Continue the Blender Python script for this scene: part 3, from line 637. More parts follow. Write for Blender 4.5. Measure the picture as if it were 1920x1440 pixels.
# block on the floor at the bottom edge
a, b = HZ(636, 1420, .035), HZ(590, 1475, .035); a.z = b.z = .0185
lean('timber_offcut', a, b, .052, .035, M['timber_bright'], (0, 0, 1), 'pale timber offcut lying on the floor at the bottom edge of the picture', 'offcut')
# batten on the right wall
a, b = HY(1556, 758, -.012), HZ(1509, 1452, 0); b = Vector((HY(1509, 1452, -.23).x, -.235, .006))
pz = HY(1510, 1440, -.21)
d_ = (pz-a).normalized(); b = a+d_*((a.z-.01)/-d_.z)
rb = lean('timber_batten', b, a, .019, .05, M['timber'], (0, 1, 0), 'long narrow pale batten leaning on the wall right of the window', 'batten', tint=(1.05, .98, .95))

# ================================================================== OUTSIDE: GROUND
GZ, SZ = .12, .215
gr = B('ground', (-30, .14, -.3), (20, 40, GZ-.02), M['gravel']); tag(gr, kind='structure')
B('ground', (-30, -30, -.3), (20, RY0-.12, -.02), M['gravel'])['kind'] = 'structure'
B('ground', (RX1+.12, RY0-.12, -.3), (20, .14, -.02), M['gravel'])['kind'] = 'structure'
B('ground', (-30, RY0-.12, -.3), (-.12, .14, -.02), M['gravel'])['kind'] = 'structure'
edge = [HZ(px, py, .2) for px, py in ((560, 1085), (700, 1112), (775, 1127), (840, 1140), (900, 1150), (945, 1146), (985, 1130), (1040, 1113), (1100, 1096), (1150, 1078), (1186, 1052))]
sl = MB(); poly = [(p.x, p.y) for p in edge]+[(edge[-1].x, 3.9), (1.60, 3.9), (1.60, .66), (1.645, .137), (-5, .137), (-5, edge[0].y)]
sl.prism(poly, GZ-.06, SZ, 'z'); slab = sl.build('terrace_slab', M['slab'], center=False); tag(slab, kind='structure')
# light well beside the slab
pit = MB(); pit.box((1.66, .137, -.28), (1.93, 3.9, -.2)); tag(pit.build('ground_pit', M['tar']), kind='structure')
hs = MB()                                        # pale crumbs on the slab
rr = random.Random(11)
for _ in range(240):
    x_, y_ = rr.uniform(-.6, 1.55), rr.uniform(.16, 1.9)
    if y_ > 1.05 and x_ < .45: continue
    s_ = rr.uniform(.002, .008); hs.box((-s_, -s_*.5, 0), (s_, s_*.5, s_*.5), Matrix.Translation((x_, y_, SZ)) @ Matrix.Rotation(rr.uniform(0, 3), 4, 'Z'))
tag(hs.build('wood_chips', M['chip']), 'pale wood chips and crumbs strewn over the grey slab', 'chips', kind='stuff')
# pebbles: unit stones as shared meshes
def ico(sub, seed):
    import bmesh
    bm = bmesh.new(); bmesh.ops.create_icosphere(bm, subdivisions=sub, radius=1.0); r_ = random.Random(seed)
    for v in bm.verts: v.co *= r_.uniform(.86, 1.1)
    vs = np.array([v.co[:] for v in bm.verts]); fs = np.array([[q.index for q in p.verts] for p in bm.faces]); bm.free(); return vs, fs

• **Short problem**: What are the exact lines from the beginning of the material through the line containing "tint=(1.05, .98, .95))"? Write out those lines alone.

• **Exercise solution**:
Continue the Blender Python script for this scene: part 3, from line 637. More parts follow. Write for Blender 4.5. Measure the picture as if it were 1920x1440 pixels.
# block on the floor at the bottom edge
a, b = HZ(636, 1420, .035), HZ(590, 1475, .035); a.z = b.z = .0185
lean('timber_offcut', a, b, .052, .035, M['timber_bright'], (0, 0, 1), 'pale timber offcut lying on the floor at the bottom edge of the picture', 'offcut')
# batten on the right wall
a, b = HY(1556, 758, -.012), HZ(1509, 1452, 0); b = Vector((HY(1509, 1452, -.23).x, -.235, .006))
pz = HY(1510, 1440, -.21)
d_ = (pz-a).normalized(); b = a+d_*((a.z-.01)/-d_.z)
rb = lean('timber_batten', b, a, .019, .05, M['timber'], (0, 1, 0), 'long narrow pale batten leaning on the wall right of the window', 'batten', tint=(1.05, .98, .95))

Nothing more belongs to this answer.